On the third visit (yes, I like this place a lot), we tried a nice variety of new shit. To start, we went with these deep-fried dates that were stuffed with cured ham. Really fun and delicious.
We shared a few entrees as well. First, the branzino en croute. So nicely cooked. For one diner, this was the favorite item of the meal.
Yes, its a fish cooked inside a bread crust. So good.
Next was this braised rabbit for two. This was enough for three or four, for sure. The meat is so plentiful on this, which surprised the shit out of me.
We also went with the 30-day dry aged rib eye, since I wasn’t super stoked about the 60-day last time. This was perfect.

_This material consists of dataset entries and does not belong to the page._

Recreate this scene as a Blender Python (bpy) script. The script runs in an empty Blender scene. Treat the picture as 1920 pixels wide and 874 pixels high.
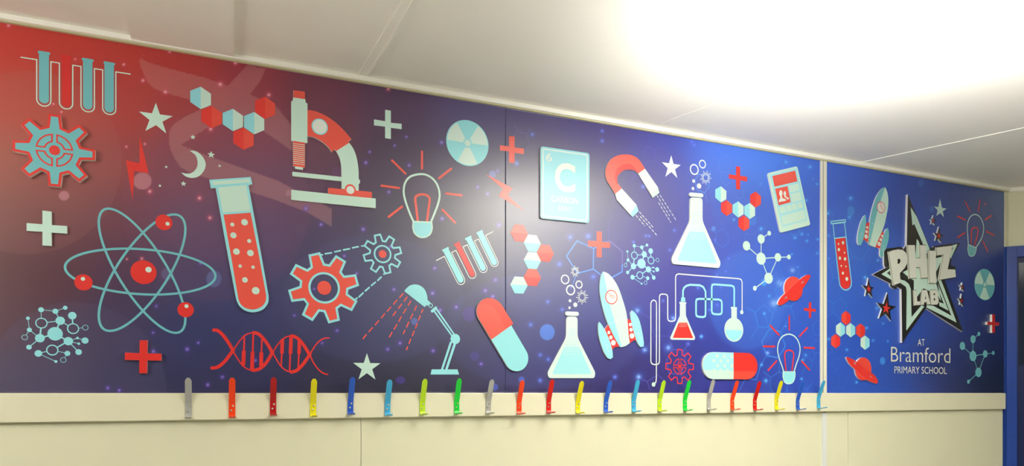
import bpy, math, random
import numpy as np
from mathutils import Vector, Matrix
from mathutils.geometry import tessellate_polygon

# ------------------------------------------------------------------ camera model
# photo frame 1920x874; level camera (pitch 0) with a shifted lens
CX, HY, F = 827.0, 737.0, 1185.0
VPX = 4115.0                    # vanishing point of the mural wall
EYE = 1.30
R_ = math.hypot(VPX - CX, F)
D = Vector(((VPX - CX) / R_, F / R_, 0))      # along the wall
N = Vector((D.y, -D.x, 0))                    # into the room
Z0 = F * 1.1 / 695.0
P0 = Vector(((0 - CX) / F * Z0, Z0, 0))
ANG = math.atan2(D.y, D.x)

def U(x, y, t=0.0):
    """photo pixel -> (s, h) on the plane t metres in front of the mural face"""
    rx, rz = (x - CX) / F, (HY - y) / F
    O = P0 + t * N
    # lambda*(rx,1) = O + s D
    s = (rx * O.y - O.x) / (D.x - rx * D.y)
    Zd = O.y + s * D.y
    return (s, EYE + rz * Zd)

def px_of(s, h):
    X = P0.x + s * D.x; Y = P0.y + s * D.y
    return CX + F * X / Y, HY - F * (h - EYE) / Y

def mpp(x, y=500, t=0):
    """metres per (vertical) photo pixel at column x on the wall"""
    O = P0 + t * N
    s, _ = U(x, y, t)
    return (O.y + s * D.y) / F

def world(s, h, t=0.0):
    p = P0 + s * D + t * N
    return Vector((p.x, p.y, h))

C = bpy.context.scene.collection
# ------------------------------------------------------------------ materials
def lin(c):
    return tuple(((v / 255.0) / 12.92 if v / 255.0 <= 0.04045 else ((v / 255.0 + 0.055) / 1.055) ** 2.4) for v in c)

_m = {}
def mat(name, rgb, rough=0.42, spec=0.5, metal=0.0, noise=0.0, bump=0.0, nscale=60.0):
    if name in _m: return _m[name]
    m = bpy.data.materials.new(name); m.use_nodes = True
    nt = m.node_tree; b = nt.nodes['Principled BSDF']
    b.inputs['Roughness'].default_value = rough
    b.inputs['Metallic'].default_value = metal
    b.inputs['Specular IOR Level'].default_value = spec
    col = lin(rgb) + (1,)
    b.inputs['Base Color'].default_value = col
    if noise > 0 or bump > 0:
        tc = nt.nodes.new('ShaderNodeTexCoord')
        n = nt.nodes.new('ShaderNodeTexNoise'); n.inputs['Scale'].default_value = nscale
        n.inputs['Detail'].default_value = 5
        nt.links.new(tc.outputs['Object'], n.inputs['Vector'])
        if noise > 0:
            mx = nt.nodes.new('ShaderNodeMix'); mx.data_type = 'RGBA'
            mx.inputs[6].default_value = tuple(v * (1 - noise) for v in col[:3]) + (1,)
            mx.inputs[7].default_value = tuple(min(1, v * (1 + noise)) for v in col[:3]) + (1,)
            nt.links.new(n.outputs['Fac'], mx.inputs[0]); nt.links.new(mx.outputs[2], b.inputs['Base Color'])
        if bump > 0:
            bp = nt.nodes.new('ShaderNodeBump'); bp.inputs['Strength'].default_value = bump
            bp.inputs['Distance'].default_value = 0.002
            nt.links.new(n.outputs['Fac'], bp.inputs['Height']); nt.links.new(bp.outputs[0], b.inputs['Normal'])
    _m[name] = m
    return m

GL = 0.40
INK = {
 'mint': (200, 232, 219), 'sky': (150, 226, 234), 'red': (224, 48, 42), 'coral': (233, 84, 70),
 'deepred': (214, 34, 34), 'white': (228, 236, 230), 'palesky': (150, 214, 218), 'black': (24, 25, 27),
 'cream': (222, 224, 206), 'edge': (244, 243, 234), 'teal': (110, 188, 196),
 'lblue': (88, 140, 222), 'lcyan': (62, 128, 220), 'lpurple': (84, 80, 178), 'lgrey': (104, 96, 168),
 'lfaint': (66, 112, 208), 'letter': (224, 228, 218), 'pale': (212, 236, 228),
 'paleblue':(160,226,234), 'dimblue': (46, 84, 176), 'capdot': (152, 225, 231), 'cardblue': (140, 214, 227),
}
def ink(k):
    m = mat('ink_' + k, INK[k], GL, 0.2); b = m.node_tree.nodes['Principled BSDF']
    b.inputs['Coat Weight'].default_value = 1.0; b.inputs['Coat Roughness'].default_value = 0.31; b.inputs['Coat IOR'].default_value = 1.5
    return m

# ------------------------------------------------------------------ mesh building
def link(o, parent=None):
    C.objects.link(o)
    if parent is not None: o.parent = parent
    return o

def area(loop):
    return 0.5 * sum(loop[i][0] * loop[(i + 1) % len(loop)][1] - loop[(i + 1) % len(loop)][0] * loop[i][1] for i in range(len(loop)))

def clean(loop):
    out = []
    for p in loop:
        if not out or (abs(p[0] - out[-1][0]) + abs(p[1] - out[-1][1])) > 1e-6: out.append(p)
    if len(out) > 1 and (abs(out[0][0] - out[-1][0]) + abs(out[0][1] - out[-1][1])) < 1e-6: out.pop()
    return out

def mesh_from_shapes(name, shapes, t, depth, mface, mside, org):
    """shapes: list of [outer, hole...] loops in (s,h). Front cap at offset t, extruded back by depth."""
    V, Fc, M = [], [], []
    ox, oz = org
    for si, sh in enumerate(shapes):
        mu = (si % 56) * 4e-6
        loops = [clean(l) for l in sh]
        loops = [l for l in loops if len(l) >= 3]
        if not loops: continue
        L = []
        for k, l in enumerate(loops):
            a = area(l)
            if (k == 0 and a < 0) or (k > 0 and a > 0): l = l[::-1]
            L.append(l)
        flat = [p for l in L for p in l]
        base = len(V)
        V += [(p[0] - ox, -t - mu, p[1] - oz) for p in flat]
        tris = tessellate_polygon([[Vector((p[0], p[1], 0)) for p in l] for l in L])
        for a, b, c in tris:
            pa, pb, pc = flat[a], flat[b], flat[c]
            cr = (pb[0]-pa[0])*(pc[1]-pa[1]) - (pb[1]-pa[1])*(pc[0]-pa[0])
            if abs(cr) < 1e-12: continue
            Fc.append((base+a, base+b, base+c) if cr > 0 else (base+a, base+c, base+b)); M.append(0)
        if depth > 0:
            b2 = len(V)
            V += [(p[0] - ox, -t + depth, p[1] - oz) for p in flat]
            i0 = 0
            for l in L:
                n = len(l)
                for i in range(n):
                    j = (i + 1) % n
                    Fc.append((base+i0+i, b2+i0+i, b2+i0+j, base+i0+j)); M.append(1)
                i0 += n
    me = bpy.data.meshes.new(name)
    me.from_pydata(V, [], Fc)
    me.materials.append(mface)
    if depth > 0: me.materials.append(mside)
    for p, mi in zip(me.polygons, M): p.material_index = mi
    me.update()
    return me

WALLM = Matrix.Translation(P0) @ Matrix.Rotation(ANG, 4, 'Z')

class Thing:
    """a cut-out standing on the mural, or a printed motif (child of a panel)"""
    def __init__(self, name, label, cat=None, group=None, t=0.0, base=(0, 0), panel=None):
        self.t = t; self.panel = panel; self.base = base; self.lay = 0
        self.name, self.label, self.cat, self.group = name, label, cat, group
        self.root = None
    def _setroot(self, o):
        self.root = o
        o['label'] = self.label
        if self.panel is None:
            o['category'] = self.cat
            if self.group: o['group'] = self.group
            o.matrix_world = WALLM @ Matrix.Translation((self.base[0], 0, self.base[1]))
        else:
            o.parent = self.panel['obj']
            o.location = (self.base[0] - self.panel['s0'], 0, self.base[1] - self.panel['h0'])
    def empty(self):
        o = bpy.data.objects.new(self.name, None); o.empty_display_size = 0.05
        C.objects.link(o); self._setroot(o); return o
    def body(self, shapes, face, side='edge', depth=None, t=None):
        """the thing's own mesh"""
        t = self.t if t is None else t
        if self.panel is not None:
            t, depth = 0.0004, 0
        elif depth is None: depth = t
        me = mesh_from_shapes(self.name, shapes, t, depth, ink(face), ink(side), self.base)
        o = bpy.data.objects.new(self.name, me); C.objects.link(o); self._setroot(o)
        return o
    def part(self, name, shapes, face, level=1, depth=0, t=None, side='edge', parent=None, label=None):
        """flat layer (level) or extruded piece on the thing; parts of a printed motif are its sub-parts"""
        if t is None:
            t = (self.t if self.panel is None else 0.0004) + 0.0003 * level
        me = mesh_from_shapes(name, shapes, t, depth, ink(face), ink(side), self.base)
        o = bpy.data.objects.new(name, me); C.objects.link(o)
        o.parent = parent or self.root
        if label: o['label'] = label
        return o

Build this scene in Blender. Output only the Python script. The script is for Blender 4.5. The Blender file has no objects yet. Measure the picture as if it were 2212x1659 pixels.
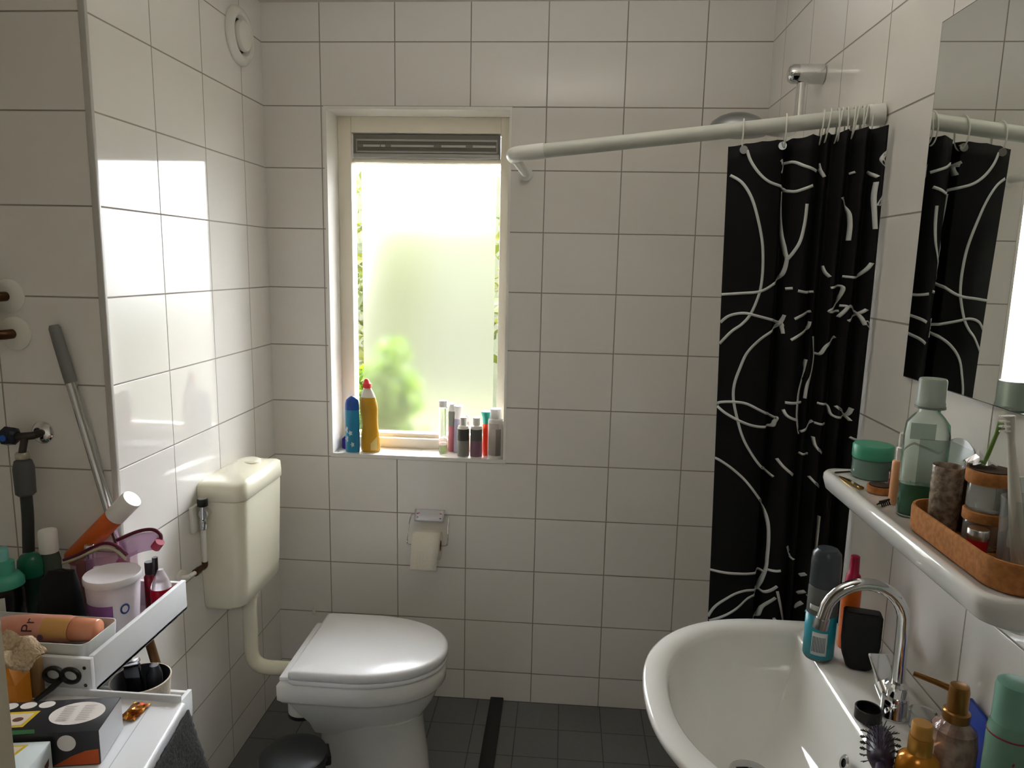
import bpy, bmesh, math, random
from mathutils import Vector, Matrix, Euler
random.seed(7)
scene = bpy.context.scene
COL = scene.collection
PI = math.pi
FW, FH = 2212, 1659

# ---------------------------------------------------------------- helpers
def lin(c):
    return tuple((x/12.92 if x <= .04045 else ((x+.055)/1.055)**2.4) for x in c)
def rgb(r, g, b):
    return lin((r/255, g/255, b/255))

class MB:
    """collects simple shapes into one mesh"""
    def __init__(s):
        s.v = []; s.f = []; s.m = []
    def add(s, vs, fs, mi=0, M=None):
        b = len(s.v)
        for p in vs:
            p = Vector(p)
            s.v.append(M @ p if M is not None else p)
        for f in fs:
            s.f.append([b+i for i in f]); s.m.append(mi)
        return s
    def box(s, x0, x1, y0, y1, z0, z1, mi=0, M=None):
        vs = [(x0,y0,z0),(x1,y0,z0),(x1,y1,z0),(x0,y1,z0),(x0,y0,z1),(x1,y0,z1),(x1,y1,z1),(x0,y1,z1)]
        return s.add(vs, [(0,3,2,1),(4,5,6,7),(0,1,5,4),(1,2,6,5),(2,3,7,6),(3,0,4,7)], mi, M)
    def rbox(s, x0, x1, y0, y1, z0, z1, r=.004, seg=2, mi=0, M=None):
        bm = bmesh.new(); bmesh.ops.create_cube(bm, size=1)
        for v in bm.verts:
            v.co = Vector(((x0+x1)/2+v.co.x*(x1-x0), (y0+y1)/2+v.co.y*(y1-y0), (z0+z1)/2+v.co.z*(z1-z0)))
        bmesh.ops.bevel(bm, geom=list(bm.edges), offset=r, segments=seg, affect='EDGES', profile=.5)
        bm.verts.index_update()
        s.add([v.co.copy() for v in bm.verts], [[v.index for v in f.verts] for f in bm.faces], mi, M); bm.free()
        return s
    def lathe(s, prof, n=32, mi=0, M=None, sx=1, sy=1, cap0=True, cap1=True):
        vs = []; fs = []
        for r, z in prof:
            for k in range(n):
                a = 2*PI*k/n
                vs.append((r*math.cos(a)*sx, r*math.sin(a)*sy, z))
        for i in range(len(prof)-1):
            for k in range(n):
                k2 = (k+1) % n
                fs.append((i*n+k, i*n+k2, (i+1)*n+k2, (i+1)*n+k))
        if cap0: fs.append(tuple(range(n-1, -1, -1)))
        if cap1: fs.append(tuple((len(prof)-1)*n+k for k in range(n)))
        return s.add(vs, fs, mi, M)
    def cyl(s, p0, p1, r, n=24, mi=0, r1=None):
        p0 = Vector(p0); p1 = Vector(p1); d = p1-p0
        M = Matrix.Translation(p0) @ d.to_track_quat('Z', 'Y').to_matrix().to_4x4()
        return s.lathe([(r, 0), (r if r1 is None else r1, d.length)], n, mi, M)
    def tube(s, pts, r, n=12, mi=0, closed=False):
        pts = [Vector(p) for p in pts]; N = len(pts); vs = []; fs = []
        up = None
        for i, p in enumerate(pts):
            if closed: t = pts[(i+1) % N]-pts[i-1]
            else: t = pts[min(i+1, N-1)]-pts[max(i-1, 0)]
            t.normalize()
            if up is None:
                up = Vector((0,0,1)) if abs(t.z) < .9 else Vector((1,0,0))
            a = (up - t*up.dot(t)); a.normalize(); b = t.cross(a); up = a
            rr = r[i] if isinstance(r, (list, tuple)) else r
            for k in range(n):
                an = 2*PI*k/n
                vs.append(p + a*math.cos(an)*rr + b*math.sin(an)*rr)
        for i in range(N if closed else N-1):
            j = (i+1) % N
            for k in range(n):
                k2 = (k+1) % n
                fs.append((i*n+k, i*n+k2, j*n+k2, j*n+k))
        if not closed:
            fs.append(tuple(range(n-1, -1, -1))); fs.append(tuple((N-1)*n+k for k in range(n)))
        return s.add(vs, fs, mi)
    def prism(s, poly, z0, z1, mi=0, M=None):
        n = len(poly)
        vs = [(x, y, z0) for x, y in poly]+[(x, y, z1) for x, y in poly]
        fs = [tuple(range(n-1, -1, -1)), tuple(range(n, 2*n))]
        for i in range(n):
            j = (i+1) % n; fs.append((i, j, n+j, n+i))
        return s.add(vs, fs, mi, M)
    def loft(s, rings, mi=0, M=None, cap0=True, cap1=True):
        n = len(rings[0]); vs = [p for r in rings for p in r]; fs = []
        for i in range(len(rings)-1):
            for k in range(n):
                k2 = (k+1) % n
                fs.append((i*n+k, i*n+k2, (i+1)*n+k2, (i+1)*n+k))
        if cap0: fs.append(tuple(range(n-1, -1, -1)))
        if cap1: fs.append(tuple((len(rings)-1)*n+k for k in range(n)))
        return s.add(vs, fs, mi, M)
    def grid(s, fn, nu, nv, mi=0, M=None):
        vs = [fn(i/nu, j/nv) for j in range(nv+1) for i in range(nu+1)]
        fs = [(j*(nu+1)+i, j*(nu+1)+i+1, (j+1)*(nu+1)+i+1, (j+1)*(nu+1)+i) for j in range(nv) for i in range(nu)]
        return s.add(vs, fs, mi, M)
    def build(s, name, mat, parent=None, smooth=40, sub=0, bevel=0, solid=0, keep=False):
        me = bpy.data.meshes.new(name)
        me.from_pydata([tuple(p) for p in s.v], [], s.f)
        for m in (mat if isinstance(mat, (list, tuple)) else [mat]): me.materials.append(m)
        for p, mi in zip(me.polygons, s.m): p.material_index = mi
        me.validate(); me.update()
        bm = bmesh.new(); bm.from_mesh(me)
        if not solid and not keep: bmesh.ops.recalc_face_normals(bm, faces=bm.faces)
        bm.to_mesh(me); bm.free()
        if smooth:
            me.shade_smooth(); me.set_sharp_from_angle(angle=math.radians(smooth))
        o = bpy.data.objects.new(name, me); COL.objects.link(o)
        if parent: o.parent = parent
        if solid:
            m = o.modifiers.new('s', 'SOLIDIFY'); m.thickness = solid; m.offset = 0
        if bevel:
            m = o.modifiers.new('b', 'BEVEL'); m.width = bevel; m.segments = 2; m.limit_method = 'ANGLE'
        if sub:
            m = o.modifiers.new('u', 'SUBSURF'); m.levels = m.render_levels = sub
        return o

def tag(o, label, cat, group=None):
    o['label'] = label; o['category'] = cat
    if group: o['group'] = group
    return o
def thing(name, label, cat, loc=(0,0,0), rot=(0,0,0), group=None):
    o = bpy.data.objects.new(name, None); COL.objects.link(o)
    o.empty_display_size = .02; o.location = loc; o.rotation_euler = rot
    return tag(o, label, cat, group)
def struct(o):
    o['kind'] = 'structure'; return o

# ---------------------------------------------------------------- materials
MATS = {}
def pbr(name, col, rough=.5, metal=0, trans=0, ior=1.45, spec=.5, coat=0, noise=None, alpha=1, sub=0):
    if name in MATS: return MATS[name]
    m = bpy.data.materials.new(name); m.use_nodes = True
    nt = m.node_tree; b = nt.nodes['Principled BSDF']
    b.inputs['Base Color'].default_value = (*col, 1)
    b.inputs['Roughness'].default_value = rough
    b.inputs['Metallic'].default_value = metal
    b.inputs['Transmission Weight'].default_value = trans
    b.inputs['IOR'].default_value = ior
    b.inputs['Specular IOR Level'].default_value = spec
    b.inputs['Coat Weight'].default_value = coat
    b.inputs['Alpha'].default_value = alpha
    if noise:   # (scale, colour2, bump)
        tc = nt.nodes.new('ShaderNodeTexCoord'); n = nt.nodes.new('ShaderNodeTexNoise')
        n.inputs['Scale'].default_value = noise[0]; n.inputs['Detail'].default_value = 4
        nt.links.new(tc.outputs['Object'], n.inputs['Vector'])
        mx = nt.nodes.new('ShaderNodeMix'); mx.data_type = 'RGBA'
        r = nt.nodes.new('ShaderNodeMapRange'); r.inputs[1].default_value = .35; r.inputs[2].default_value = .65
        nt.links.new(n.outputs['Fac'], r.inputs[0]); nt.links.new(r.outputs[0], mx.inputs['Factor'])
        mx.inputs['A'].default_value = (*col, 1); mx.inputs['B'].default_value = (*noise[1], 1)
        nt.links.new(mx.outputs['Result'], b.inputs['Base Color'])
        if noise[2]:
            bp = nt.nodes.new('ShaderNodeBump'); bp.inputs['Strength'].default_value = noise[2]; bp.inputs['Distance'].default_value = .002
            nt.links.new(n.outputs['Fac'], bp.inputs['Height']); nt.links.new(bp.outputs['Normal'], b.inputs['Normal'])
    MATS[name] = m
    return m

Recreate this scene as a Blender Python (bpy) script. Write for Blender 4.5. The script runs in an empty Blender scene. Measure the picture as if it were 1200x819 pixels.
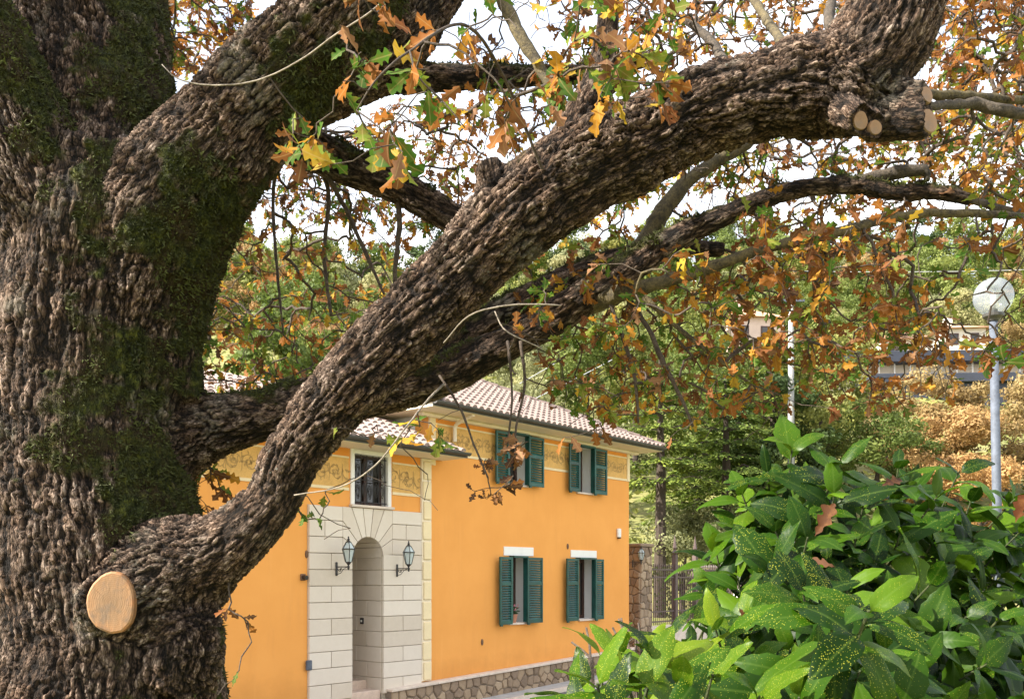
import bpy, bmesh, math, random
import numpy as np
from mathutils import Vector, Matrix

# ------------------------------------------------------------------ camera, light
SC = bpy.context.scene
COL = SC.collection
F = 1100.0            # focal length in photo pixels (photo 1200 wide)
HOR = 676.0           # horizon row of the photo
EYE = 1.6             # eye height above the ground under the oak
R = math.radians

cam = bpy.data.objects.new('camera', bpy.data.cameras.new('camera'))
COL.objects.link(cam)
cam.location = (0, 0, EYE)
cam.rotation_euler = (R(90), 0, 0)
cam.data.sensor_width = 36
cam.data.lens = 36 * F / 1200
cam.data.shift_y = (HOR - 409.5) / 1200
cam.data.clip_start = 0.05
cam.data.clip_end = 3000
SC.camera = cam

SUN_DIR = Vector((-0.78, -0.24, 0.58)).normalized()
sun = bpy.data.objects.new('sun', bpy.data.lights.new('sun', 'SUN'))
COL.objects.link(sun)
sun.data.energy = 5.0
sun.data.angle = R(0.6)
sun.data.color = (1.0, 0.93, 0.82)
sun.rotation_euler = SUN_DIR.to_track_quat('Z', 'Y').to_euler()
sun.location = SUN_DIR * 40

W = bpy.data.worlds.new('World')
SC.world = W
W.use_nodes = True
wt = W.node_tree
wt.nodes.clear()
wo = wt.nodes.new('ShaderNodeOutputWorld')
wb = wt.nodes.new('ShaderNodeBackground')
wb.inputs['Strength'].default_value = 0.15
sky = wt.nodes.new('ShaderNodeTexSky')
sky.sky_type = 'NISHITA'
sky.sun_disc = False
sky.sun_elevation = math.asin(SUN_DIR.z)
sky.sun_rotation = math.atan2(SUN_DIR.x, SUN_DIR.y)
sky.air_density = 1.0
sky.dust_density = 1.2
tc = wt.nodes.new('ShaderNodeTexCoord')
mp = wt.nodes.new('ShaderNodeMapping')
mp.inputs['Scale'].default_value = (1.5, 1.5, 4.0)
nz = wt.nodes.new('ShaderNodeTexNoise')
nz.inputs['Scale'].default_value = 1.7
nz.inputs['Detail'].default_value = 8
nz.inputs['Roughness'].default_value = 0.55
cr = wt.nodes.new('ShaderNodeValToRGB')
cr.color_ramp.elements[0].position = 0.38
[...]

I only took a point off because it was a bit on the thin side. But the texture, flavor and cook temp were all remarkable.
We also had this roasted squash on the side. It had a sweet flavor profile, so I was wishing we added a scoop of ice cream to this and ate it for dessert.
We did enjoy the bone marrow creme brûlée for dessert, however, it was a bit light in terms of the portion size. I’d say that you get about two or three tablespoons worth of custard inside the marrow. I wanted at least double or triple that amount for the price we paid.
In the end, I took a point back for price (dropping from 10 to 9), and gave a point back for flavor (rising from 8 to 9).